No hurdle too high to 'flee' the loyal hound

These days, the canine population in Kerala being almost worshipped and glorified, it seems as though it is more ‘honourable’ to be born as Canis lupus familiaris (dog). This impression is conveyed to us, less-privileged Homo sapiens, going by the free run dogs seem to have in God’s Own Country. With incidents of dog attacks on humans taking on gargantuan proportions, the proverbial ‘man’s all-weather friend’ is now feared as the big cats of the wild. The situation came to a head when a 65-year-old woman was recently mauled to death by stray dogs at Thiruvananthapuram. As the standoff continues, an incident involving my youngest sister-in-law and her pet dog comes to mind.

Years back, as a newlywed, during my many ‘must-do visits’  to my wife’s house, I had to, apart from my in-laws, contend with a kenneled, lean and hungry-looking black dog (I wonder if I’m allowed to address the animal by that noun), affectionately called Blacky by the household. A diehard ‘dog hater’ that I am, I did not attempt to establish a healthy ‘working relationship’ with the animal, as I did with the rest of the household.
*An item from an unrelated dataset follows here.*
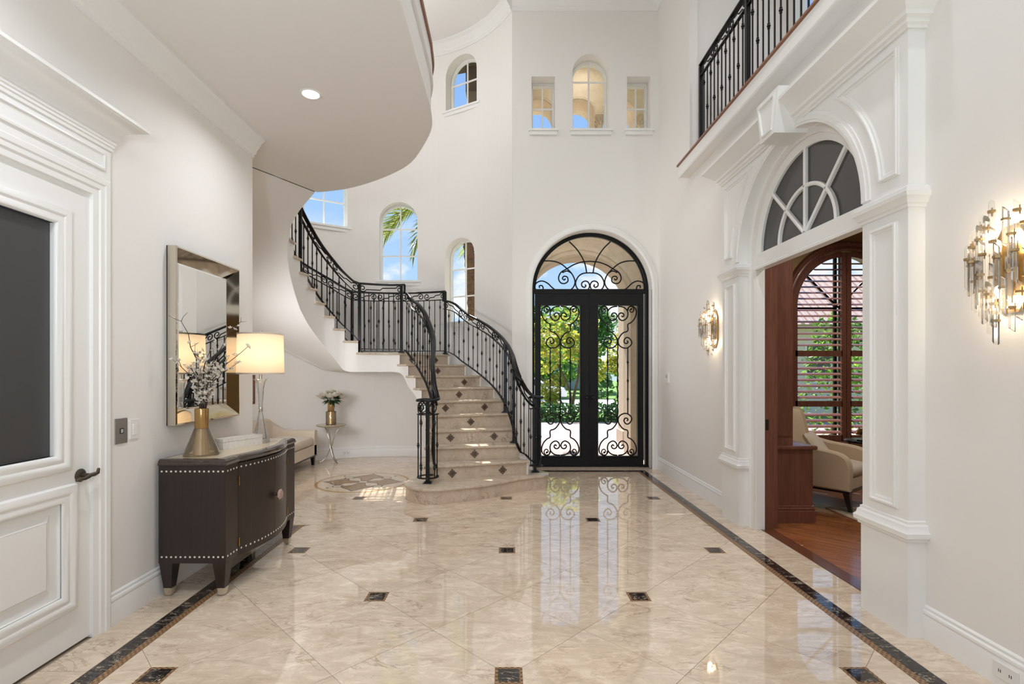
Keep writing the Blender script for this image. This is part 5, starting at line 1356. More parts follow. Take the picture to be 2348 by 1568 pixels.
SHADE = bpy.data.materials.new('lit_shade'); nt, N, L = nodes_of(SHADE)
o_ = N.new('ShaderNodeOutputMaterial'); df = N.new('ShaderNodeBsdfDiffuse'); tr = N.new('ShaderNodeBsdfTranslucent'); ms = N.new('ShaderNodeMixShader')
df.inputs[0].default_value = (0.82, 0.72, 0.58, 1); tr.inputs[0].default_value = (0.92, 0.80, 0.64, 1); ms.inputs[0].default_value = 0.5
L.new(df.outputs[0], ms.inputs[1]); L.new(tr.outputs[0], ms.inputs[2]); L.new(ms.outputs[0], o_.inputs[0])
MB().lathe([(0.176, 0.558), (0.170, 0.872)], 40, cap=False).build('shade', SHADE, la, 60)
for z, r_ in ((0.558, 0.1765), (0.872, 0.1705)): MB().lathe([(r_ + 0.0015, z - 0.006), (r_ + 0.0015, z + 0.006), (r_ - 0.003, z + 0.006), (r_ - 0.003, z - 0.006)], 40, cap=False).build('shade_trim', CREAMF, la, 60)
MB().lathe([(0.0, 0.60), (0.02, 0.62), (0.032, 0.66), (0.03, 0.69), (0.0, 0.715)], 14, cap=False).build('bulb', mat('warm_bulb', (1, 1, 1), 0.5, emit=(1.0, 0.75, 0.45), estr=12), la, 60)
l = bpy.data.lights.new('lamp_light', 'POINT'); l.energy = 2.0; l.color = (1.0, 0.83, 0.62); l.shadow_soft_size = 0.05
o_ = bpy.data.objects.new('lamp_light', l); col.objects.link(o_); o_.location = (0, 0, 0.735); o_.parent = la

# ------------------------------------------------------------------ rotunda furniture: chaise, side table, vase, roses, picture
sf = empty('chaise_sofa', (-3.35, 6.95, 0), 'cream upholstered chaise with sloping back and dark legs under the stair', 'sofa')
SY0, SY1, SX0, SX1 = -1.15, 1.10, -0.42, 0.36
seat = MB().box(SX0 + 0.06, SY0 + 0.03, 0.17, SX1, SY1 - 0.03, 0.32)
seat.build('base', CREAMF, sf, 0)
def puff(x0, y0, z0, x1, y1, z1, r=0.05, dome=0.03, name='seat_cushion', parent=None, m=CREAMF):
    nx = 14; ny = 14; mb = MB(); vs = []
    prof = [(0.0, r), (0.25, r * 0.12), (1.0, 0)]
    rings = []
    poly = [(x0, y0), (x1, y0), (x1, y1), (x0, y1)]
    def rp(ins, rad):
        q = []
        a0, b0, a1, b1 = x0 + ins, y0 + ins, x1 - ins, y1 - ins
        for (cx2, cy2, s0) in ((a1 - rad, b0 + rad, -90), (a1 - rad, b1 - rad, 0), (a0 + rad, b1 - rad, 90), (a0 + rad, b0 + rad, 180)):
            q += [(cx2 + rad * math.cos(R(s0 + 22.5 * k)), cy2 + rad * math.sin(R(s0 + 22.5 * k))) for k in range(5)]
        return q
    h = z1 - z0
    lv = [(r * 0.5, z0), (r * 0.12, z0 + r * 0.3), (0, z0 + h * 0.5), (r * 0.12, z1 - r * 0.3), (r * 0.5, z1), (min(x1 - x0, y1 - y0) * 0.25, z1 + dome * 0.8), (min(x1 - x0, y1 - y0) * 0.42, z1 + dome)]
    for ins, z in lv:
        vs += [(p[0], p[1], z) for p in rp(ins, max(0.004, r - ins * 0.3))]
    n_ = 20
    fs = [(i * n_ + j, i * n_ + (j + 1) % n_, (i + 1) * n_ + (j + 1) % n_, (i + 1) * n_ + j) for i in range(len(lv) - 1) for j in range(n_)]
    fs += [tuple(range(n_))[::-1], tuple((len(lv) - 1) * n_ + j for j in range(n_))]
    mb.add(vs, fs); return mb.build(name, m, parent, 50)
puff(SX0 + 0.16, SY0 + 0.10, 0.325, SX1 - 0.005, SY1 - 0.13, 0.455, 0.05, 0.035, 'seat_cushion', sf)
def backz(s): return 0.56 + 0.20 * (0.5 + 0.5 * math.cos(PI * min(1, max(0, (s - 1.98) / 0.42))))
pathb = [(SX0 + 0.06, SY0 + 0.03 + (SY1 - SY0 - 0.2) * i / 20) for i in range(21)] + [(SX0 + 0.075, SY1 - 0.12), (SX0 + 0.12, SY1 - 0.075), (SX0 + 0.2, SY1 - 0.06)] + [(SX0 + 0.2 + (SX1 - SX0 - 0.2) * i / 12, SY1 - 0.06) for i in range(1, 13)]
acc = 0; mb = MB(); ring = []
for i, p in enumerate(pathb):
    if i: acc += math.hypot(p[0] - pathb[i - 1][0], p[1] - pathb[i - 1][1])
    a = Vector(pathb[max(0, i - 1)]); c_ = Vector(pathb[min(len(pathb) - 1, i + 1)]); t_ = (c_ - a).normalized(); nrm = Vector((t_.y, -t_.x))
    zt_ = backz(acc); o_ = []
    for (of, z) in ((0.06, 0.17), (0.06, zt_ - 0.05), (0.045, zt_ - 0.015), (0.0, zt_), (-0.045, zt_ - 0.015), (-0.06, zt_ - 0.05), (-0.06, 0.17)): o_.append((p[0] + nrm.x * of, p[1] + nrm.y * of, z))
    ring.append(o_)
vs = [v for o_ in ring for v in o_]; k7 = 7
fs = [(i * k7 + j, i * k7 + (j + 1) % k7, (i + 1) * k7 + (j + 1) % k7, (i + 1) * k7 + j) for i in range(len(ring) - 1) for j in range(k7)] + [tuple(range(k7)), tuple((len(ring) - 1) * k7 + j for j in range(k7))]
mb.add(vs, fs); mb.build('backrest', CREAMF, sf, 50)
MB().box(SX0 + 0.02, SY0 + 0.02, 0.145, SX1 - 0.006, SY1 - 0.01, 0.172).build('bottom_rail', BLACKP, sf, 0)
for (a, b_) in ((SX1 - 0.05, SY1 - 0.06), (SX0 + 0.08, SY1 - 0.06), (SX1 - 0.05, SY0 + 0.08), (SX0 + 0.08, SY0 + 0.08)):
    MB().add([(a - 0.032, b_ - 0.032, 0.15), (a + 0.032, b_ - 0.032, 0.15), (a + 0.032, b_ + 0.032, 0.15), (a - 0.032, b_ + 0.032, 0.15), (a - 0.016, b_ - 0.01, 0), (a + 0.018, b_ - 0.01, 0), (a + 0.018, b_ + 0.024, 0), (a - 0.016, b_ + 0.024, 0)],
             [(0, 1, 2, 3), (7, 6, 5, 4), (0, 4, 5, 1), (1, 5, 6, 2), (2, 6, 7, 3), (3, 7, 4, 0)]).build('leg', BLACKP, sf, 0)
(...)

The loyal dog followed the members of the family to their destination, whenever they ventured out. It escorted my wife and me to the bus stop, which was located far away. I always armed myself with a stick to keep Blacky away at a safe distance, should it decide to effusively demonstrate its love for its mistress and her recently acquired (and nervous) husband. It used to leave us only after we boarded the bus.
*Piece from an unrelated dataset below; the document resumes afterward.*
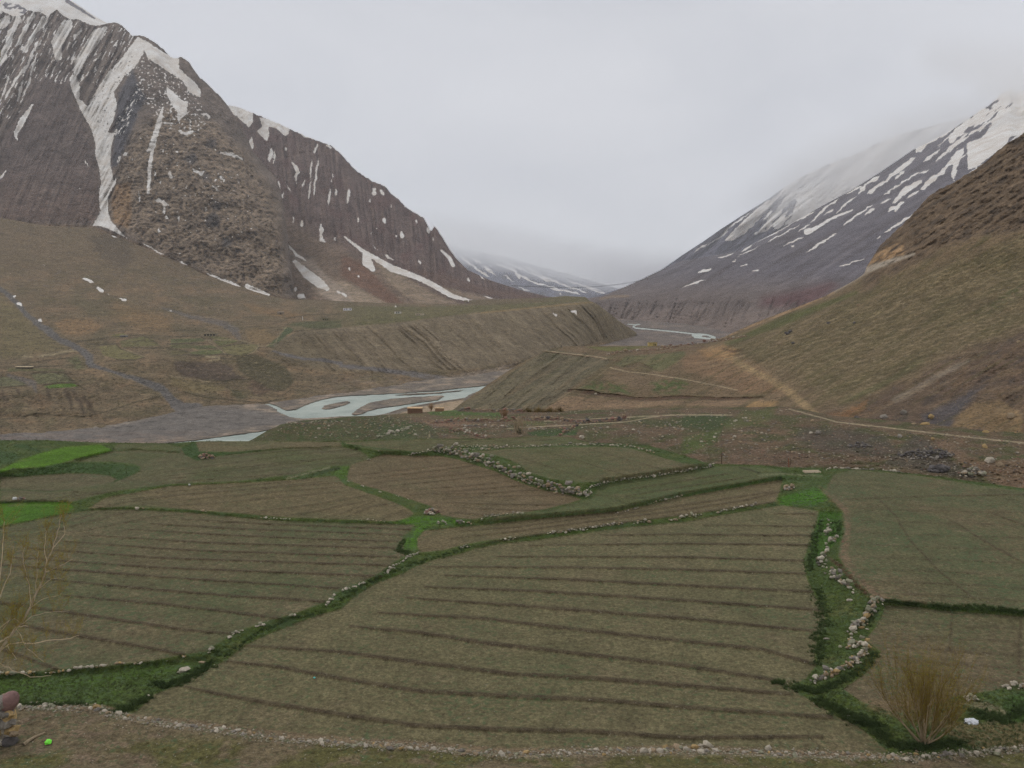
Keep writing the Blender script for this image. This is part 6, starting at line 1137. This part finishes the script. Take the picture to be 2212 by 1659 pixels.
def bush(name, label, base, H, Wd, n_stem, n_br, n_tw, rnd, twig=TWIG, leaf=0, cat='bush', group=None, r0=.045, tw_r=.0075, stems_as_parts=True, bend=.7):
    root = empty(name, base); tag(root, label, cat, group); tv, tf = [], []; lv, lf = [], []; sv, sf = [], []
    for s in range(n_stem):
        a = 6.283*s/n_stem+rnd.uniform(-.4, .4); out = rnd.uniform(.15, 1)*Wd/H
        st = Vector((math.cos(a), math.sin(a), 0))*rnd.uniform(.02, .25)
        d = Vector((math.cos(a)*out*1.1, math.sin(a)*out*1.1, .75)); L = H*rnd.uniform(.55, .8)
        p = curve(st, d, L, 7, Vector((0, 0, bend)), rnd, .5)
        vv, ff = [], []; tube(vv, ff, p, [r0*(1-.75*i/7) for i in range(8)], 5)
        if stems_as_parts: mesh_of('stem', vv, ff, BARK, root)
        else: k = len(sv); sv += vv; sf += [tuple(i+k for i in f) for f in ff]
        for b_ in range(n_br):
            i = rnd.randint(1, 6); q = p[i]; dd = (p[i]-p[i-1]).normalized()+Vector((rnd.gauss(0, .5), rnd.gauss(0, .5), rnd.uniform(0, .4)))
            bl = curve(q, dd, H*rnd.uniform(.25, .5), 5, Vector((0, 0, .8)), rnd, .3); tube(tv, tf, bl, [tw_r*2*(1-.6*j/5) for j in range(6)], 3)
            for t_ in range(n_tw):
                w = bl[rnd.randint(1, 5)]; dt = (bl[3]-bl[2]).normalized()+Vector((rnd.gauss(0, .35), rnd.gauss(0, .35), rnd.uniform(.1, .5)))
                tl = curve(w, dt, H*rnd.uniform(.14, .34), 3, Vector((0, 0, .3)), rnd, .2); tube(tv, tf, tl, [tw_r, tw_r*.8, tw_r*.6, tw_r*.3], 3)
                for _ in range(leaf):
                    c = tl[rnd.randint(1, 3)]+Vector((rnd.gauss(0, .03), rnd.gauss(0, .03), rnd.gauss(0, .05))); k = len(lv); s_ = rnd.uniform(.015, .035)
                    u_ = Vector((rnd.gauss(0, 1), rnd.gauss(0, 1), rnd.gauss(0, 1))).normalized()*s_; w_ = u_.orthogonal().normalized()*s_*.5
                    lv.extend([c-u_, c+w_, c+u_, c-w_]); lf.append((k, k+1, k+2, k+3))
    if sv: mesh_of('stems', sv, sf, BARK, root)
    o = mesh_of('twigs', tv, tf, twig, root, 'stuff')
    if lv: mesh_of('leaf_buds', lv, lf, BUD, root, 'stuff')
    return root
rb = random.Random(77)
pb = fpos(1996, 1606)
bush('willow_bush', 'large multi-stemmed willow bush with yellowish twigs standing at the lower right', pb, 5.2, 4.6, 17, 9, 12, rb, leaf=3, cat='bush', tw_r=.0044, bend=.35)
for (u, v, h, w, sf, lb) in ((1122, 938, 46, 14, 'stony_slope', 'slim pale bare poplar clump standing in the ditch behind the far field'), (1090, 908, 22, 16, 'stony_slope', 'brown leafless bush left of the bare poplars'), (930, 889, 17, 10, 'stony_slope', 'brown leafless bush between the two ruined walls'),
                         (1172, 903, 20, 30, 'hillside', 'wide ochre willow thicket at the foot of the spur')):
    p = spos(sf, u, v); m_ = mpp(p)
    if h > 40:
        for k in range(5):
            q = spos(sf, u+rnd.uniform(-10, 12), v+rnd.uniform(-3, 2))
            bush('bare_poplar', 'slim pale bare poplar, one of a clump in the ditch behind the far field', q, h*m_*rb.uniform(.7, 1), .5, 2, 7, 3, rb, BARK, cat='tree', group='bare poplars in the ditch', r0=.07, tw_r=.016, stems_as_parts=False)
        bush('grey_bush', 'low dark grey bush at the foot of the bare poplars', p, 12*m_, 16*m_, 8, 8, 4, rb, simple_mat('grey_twig', tuple(A(84, 80, 62)), scale=3), cat='bush', r0=.03, tw_r=.013, stems_as_parts=False)
    elif w > 20:
        for k in range(9):
            q = spos(sf, u-38+k*9.5, v+rnd.uniform(-2, 3)); bush('willow_shrub', 'ochre leafless willow shrub, one of the thicket at the foot of the spur', q, h*m_*rb.uniform(.7, 1.1), 9*m_, 8, 9, 6, rb, TWIG, cat='bush', group='willow thicket at the foot of the spur', r0=.04, tw_r=.02, stems_as_parts=False)
    else: bush('brown_bush', lb, p, h*m_, w*m_*.6, 9, 9, 6, rb, TWIGB, cat='bush', r0=.03, tw_r=.014, stems_as_parts=False)

# ---- the tree whose branches reach in from the left
def left_tree():
    Yt = 22.0; base = fpos(-150, 1985); base = Vector((base.x, base.y, base.z)); Yt = base.y+1.0
    root = empty('budding_tree', base); tag(root, 'pale-barked willow tree just coming into leaf at the left edge', 'tree')
    def W3(u, v, dy=0): return Vector(pt(u, v, Yt+dy))-base
    tr = [Vector((0, 0, -.2)), W3(-150, 1800, -.4), W3(-120, 1650), W3(-90, 1540, .1), W3(-40, 1450, .1)]; vv, ff = [], []; tube(vv, ff, tr, [.14, .12, .095, .075, .06], 7); mesh_of('trunk', vv, ff, BARK, root)
    br = [([(-45, 895+1106*0)], 0)]
    lines = [([(-90, 1000), (0, 895), (70, 800), (130, 730), (200, 600), (250, 500), (292, 395), (302, 330), (340, 230), (372, 130), (402, 20)], .034, .008, .2), ([(-120, 960), (0, 840), (60, 800), (110, 745), (180, 740)], .024, .008, -.1), ([(-120, 1010), (0, 905), (60, 855), (150, 845), (210, 850), (350, 830), (460, 815), (512, 798)], .02, .005, .5),
             ([(-120, 930), (0, 990), (80, 1022), (180, 1062), (240, 1070), (330, 1060)], .016, .005, -.4), ([(45, 865), (70, 900), (110, 955)], .011, .005, 0), ([(292, 392), (380, 352), (470, 305)], .014, .005, .3), ([(130, 735), (200, 680), (290, 650), (450, 640)], .012, .004, -.3), ([(-60, 800), (60, 700), (95, 690), (130, 730)], .013, .006, 0),
             ([(-100, 900), (20, 760), (90, 650), (160, 600)], .012, .005, .3), ([(200, 610), (190, 470), (150, 330), (160, 230)], .012, .004, .5), ([(-80, 760), (0, 560), (60, 400), (90, 220)], .014, .004, -.4), ([(150, 700), (230, 560), (240, 420), (250, 250)], .01, .004, -.2), ([(-60, 620), (10, 420), (20, 200), (30, 60)], .014, .004, .2), ([(250, 500), (330, 430), (400, 430)], .008, .003, .1),
             ([(302, 340), (290, 230), (300, 120)], .009, .003, .2), ([(100, 760), (180, 880), (290, 975)], .007, .003, -.2), ([(340, 235), (420, 150), (410, 60)], .008, .003, 0), ([(190, 620), (280, 560), (380, 540)], .008, .003, 0)]
    tv, tf, lv, lf = [], [], [], []; r = random.Random(5)
    for l, a, b, dy in lines:
        D_ = ZB(l); P = [W3(u, v, dy*math.sin(i/len(D_)*3.1)) for i, (u, v) in enumerate(D_)]; Q = []
        for i in range(len(P)-1):
            for k in range(3): Q.append(P[i].lerp(P[i+1], k/3)+Vector((r.gauss(0, .012), r.gauss(0, .02), r.gauss(0, .012))))
        Q.append(P[-1]); vv, ff = [], []; tube(vv, ff, Q, [1.3*(a+(b-a)*i/len(Q)) for i in range(len(Q))], 5); mesh_of('branch', vv, ff, BARK, root)
        for _ in range(int(len(Q)*1.5)):
            q = r.choice(Q[3:]); 
            if q.z < W3(0, 1440).z and r.random() < .8: continue
            dd = Vector((r.uniform(-.5, .7), r.gauss(0, .5), r.uniform(.4, 1.2))); c = curve(q, dd, r.uniform(.3, .9), 4, Vector((0, 0, .5)), r, .3); tube(tv, tf, c, [.0055, .0045, .004, .003, .002], 3)
            for _2 in range(3):
                c2 = curve(c[r.randint(1, 3)], dd+Vector((r.gauss(0, .5), r.gauss(0, .5), .3)), r.uniform(.15, .4), 2, Vector((0, 0, .3)), r, .2); tube(tv, tf, c2, [.004, .003, .002], 3)
                for _3 in range(7):
                    e = r.choice(c2)+Vector((r.gauss(0, .04), r.gauss(0, .04), r.gauss(0, .05))); k = len(lv); s_ = r.uniform(.008, .02); u_ = Vector((r.gauss(0, 1), r.gauss(0, 1), r.gauss(0, 1))).normalized()*s_; w_ = u_.orthogonal().normalized()*s_*.5
                    lv.extend([e-u_, e+w_, e+u_, e-w_]); lf.append((k, k+1, k+2, k+3))
    mesh_of('twigs', tv, tf, TWIG, root, 'stuff'); mesh_of('leaf_buds', lv, lf, BUD, root, 'stuff')
left_tree()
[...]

One evening, my wife’s youngest sister, now an enterprising businesswoman in Kochi, returned from college distraught and teary-eyed, giving anxious moments to the entire household; could she have been a victim of one of those ‘love bites’ in college? It turned out that Blacky had, habitually, followed her right into her classroom that closely resembled a ‘Mary had a little lamb’-like situation resulting in quite a furore. My sister-in-law soon was at the wrong end of jeers and leg-pulling from her classmates. From that day onwards, the victim of the dog’s loyalty chose to scale the compound wall, than use the gate, to escape its loyalty, whenever she ventured out.
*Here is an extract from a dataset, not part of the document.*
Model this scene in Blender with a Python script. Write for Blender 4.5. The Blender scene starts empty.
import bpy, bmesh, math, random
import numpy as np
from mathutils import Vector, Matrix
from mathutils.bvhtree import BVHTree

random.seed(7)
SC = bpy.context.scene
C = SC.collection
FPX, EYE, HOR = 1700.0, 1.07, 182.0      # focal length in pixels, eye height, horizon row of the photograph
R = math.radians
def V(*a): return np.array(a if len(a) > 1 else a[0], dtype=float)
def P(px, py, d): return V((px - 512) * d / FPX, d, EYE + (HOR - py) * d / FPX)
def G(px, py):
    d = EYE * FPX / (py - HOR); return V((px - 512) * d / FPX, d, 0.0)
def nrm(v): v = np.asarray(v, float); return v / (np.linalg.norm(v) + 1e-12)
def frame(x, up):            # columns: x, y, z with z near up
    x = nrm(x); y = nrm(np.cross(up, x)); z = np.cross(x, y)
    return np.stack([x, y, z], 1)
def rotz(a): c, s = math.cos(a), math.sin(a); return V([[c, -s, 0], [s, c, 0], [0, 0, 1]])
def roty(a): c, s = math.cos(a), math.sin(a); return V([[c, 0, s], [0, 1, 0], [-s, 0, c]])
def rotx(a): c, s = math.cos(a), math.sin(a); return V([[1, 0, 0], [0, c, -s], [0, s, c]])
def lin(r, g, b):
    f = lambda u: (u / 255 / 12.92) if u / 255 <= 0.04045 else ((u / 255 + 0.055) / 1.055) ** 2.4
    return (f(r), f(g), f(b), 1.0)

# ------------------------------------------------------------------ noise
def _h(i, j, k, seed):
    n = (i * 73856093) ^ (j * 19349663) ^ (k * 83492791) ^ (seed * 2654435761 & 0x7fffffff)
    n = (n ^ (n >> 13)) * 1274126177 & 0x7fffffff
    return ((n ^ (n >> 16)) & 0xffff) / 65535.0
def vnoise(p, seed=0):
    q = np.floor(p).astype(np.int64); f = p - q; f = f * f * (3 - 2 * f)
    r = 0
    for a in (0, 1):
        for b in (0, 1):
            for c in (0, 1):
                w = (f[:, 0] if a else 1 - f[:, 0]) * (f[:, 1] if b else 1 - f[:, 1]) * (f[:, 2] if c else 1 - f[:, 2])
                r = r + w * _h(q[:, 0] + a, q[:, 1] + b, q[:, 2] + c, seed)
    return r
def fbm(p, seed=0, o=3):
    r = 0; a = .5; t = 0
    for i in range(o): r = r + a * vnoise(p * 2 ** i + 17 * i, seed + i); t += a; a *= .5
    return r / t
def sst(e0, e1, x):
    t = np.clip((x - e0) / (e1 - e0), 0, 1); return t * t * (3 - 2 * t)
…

Noticing his sister’s unique predicament, and the adventurism she had to adopt to escape a ‘mere’ dog’s loyalty, my brother-in-law bundled up the canine in the boot of his car (something that would have resulted in him counting the bars of some remote prison were it these days), to let it loose in far away Kochi. My sister-in-law still gives a start whenever she happens to see a black dog on the streets.